On reddit this is a right pain, and really fragments discussions. Ending up in a 7 year old discussion with half the comments [deleted] or "I've overwritten all my comments with this bot" is not brilliant. Doubly so when you're trying to find a solution for a technical problem.

1 comments

I'm pretty sure right to deletion does include account deletion, which I did not see anywhere as an option, but I could be wrong. As you mention, some of this might be possible by messaging the staff members directly. Last I read, there were like 2 moderators for this site who work their ass off.

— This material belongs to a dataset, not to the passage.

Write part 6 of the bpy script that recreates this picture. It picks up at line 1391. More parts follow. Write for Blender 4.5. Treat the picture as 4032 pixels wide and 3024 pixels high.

As to your second point, reddit is not a public archive, or a court room, or any sort of entity that I would trust or expect to retain, much less make accessible, "public" discussions, technical or not. They have no obligation to give you anything, and the moment it's profitable for them to switch to pay-to-play, you can bet they will. Steve Huffman, the CEO of reddit, killed all the 3rd party apps accessing reddit, no? Not someone I will place my trust in.

[edit- added the below]

I would also add the court of public opinion is a place no one should be tried, and peoples' privacy trumps your desire for information, so it makes perfect sense that comments would be removed or stripped of a byline. Adding a byline redaction feature would be cool imo.

IIRC it only specifies deletion of private data, not "account deletion". Those are somewhat different things.

It's been a few years since I read the GDPR, and I'd have to re-read it again with HN's use case in mind, but I'm reasonably (though not completely) sure that "delete every comment you ever made" isn't covered.